The 2015 Paris Agreement sent the world a vast warning: Years of trashing the planet has to stop. Keep global temperature rise below two degrees Celsius above pre-industrial levels, or risk the full wrath of Mother Nature.

But looking at the tidal wave of climate change issues looming above us, it is easy to feel discouraged and pessimistic. It might seem all our individual efforts are futile. Students currently enrolled at the Asian Strategy Consulting Project (ASCP) at ESSEC will disagree.

Connecting Sustainability to Business

Developed in 2010 as a collaboration between ESSEC Business School and Capgemini Invent France, the ASCP is an opportunity for students from the Master in Management program to consult for companies and help solve real-world business problems in Asia.

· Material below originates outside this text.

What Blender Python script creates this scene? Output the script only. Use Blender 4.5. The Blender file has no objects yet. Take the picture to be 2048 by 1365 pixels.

In 2021, four out of six of these projects revolve around sustainability. Topics span the future of transport and town planning to fashion, giving students a bird’s eye view of what sustainability looks like in different sectors, how business executives deal with these issues, and how they can apply their knowledge to action.

Every Student Can Make an Impact

For Kirthana Teegala, whose team from the Master in Management (MiM) program is working on an electric vehicle go-to-market strategy for global quality solutions provider TRIGO, this means being at the forefront of an industry capable of changing the planet’s sustainability game.

Noting that the electric vehicle market is still in the infant stages, Kirthana hopes the information her team gathers will contribute to TRIGO’s business and advance the development of the overall electric vehicles sector.

Work of such scale may seem like a massive mountain for students to conquer, but “Capgemini provides full-level training on all aspects of the consulting procedure, from onboarding the client to preparing the bids, project planning, governance, implementation and more,” Kirthana says.

She adds that this on-the-job guidance has helped Kirthana integrate her classroom lessons and shift her mindset from thinking like a student to feeling like a businesswoman.

Learning by Doing

From the clients’ perspectives, students also have a lot to offer. “Their brilliant young minds are adept, not clouded by judgment. They think creatively about things we may not even consider, which will add value to the project’s outcome,” Tvisha Patel, Director of Marketing, Textile and Fashion Federation (TaFF), who is working with students on a rebranding exercise, shares.

“Some of the research and insights generated are very relevant and will be leveraged as they continue to work on the branding proposal and communication alignment strategies,” Patel elaborates.

In another fintech project on Islamic banking for the CREALOGIX Group, Senior Marketing Manager Carina Schönenberger was similarly blown away by the quality of work students could perform.

“We will leverage their work as they continue to work on the go-to-market strategy for two countries in the APAC region, which have been mostly untapped by us,” she shares.

The Start of a New Butterfly Effect

Schönenberger adds that it is a “delight” to mentor students and watch them evolve. This sentiment is shared by Richard Qian, Director of Sales & Marketing at TRIGO, who believes that “as a global company, TRIGO has a responsibility to support young people in gaining the knowledge and experience they need.”

To him, this means going beyond simply showing students how the industry works to also helping them understand why the sector is vital to the planet and what they can do to help—which will hopefully inspire them to make a difference, even after graduating.

Qian’s words hold weight because just as the butterfly effect is often used to describe the impact of environmental degradation, the reverse can also be true: Perhaps by nurturing the right skills and values in the next generation, we may set off waves of change for a better, greener future.